I ran the following test code:
function a() print("a"); return 1; end function b() print("b") return 2; end x, x = a(), b(); print(x)
The result surprised me. The output is as follows:
a b 1
What happens here that causes the first assignment to win if the second assignment is the one that executes first? Is it a special form of scope?
What other nuances are there to be careful of here?
"In a multiple assignment, Lua first evaluates all values and only then executes the assignments." -http://www.lua.org/pil/4.1.html
Lua will check the values you want to assign to the variables before actually doing any assigning. Look at that url for a more in depth explanation. I'm guessing each value gets added to a stack (If you do not know what a stack is, it is like an array which variables in the current scope get added to). Each value goes onto the top of the stack when it is added. So in this case the stack will look like this.
2
1
When assigning the values to the variables it would makes sense to just pop the top value of the stack and assign it to the right most variable and works your way to the left, popping the stack each time you assign a new variable.
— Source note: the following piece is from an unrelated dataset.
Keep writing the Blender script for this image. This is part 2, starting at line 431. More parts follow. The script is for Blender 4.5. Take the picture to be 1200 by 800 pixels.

So the right most x would get 2 since it is on the top of the stack, and then the next x will get 1 since its the next value on the top of the stack overwriting the previous value.
Btw this also happens.
function a() print("a"); return 1; end function b() print("b") return 2; end function c() print("c") return 3; end a, x, x = a(), b(), c(); print(x)
a
b
c
2
Hope that makes sense :s
I think since you did labeled x as 2 variables it just returned the first value? + maybe if you did print(x, x) it would of printed both.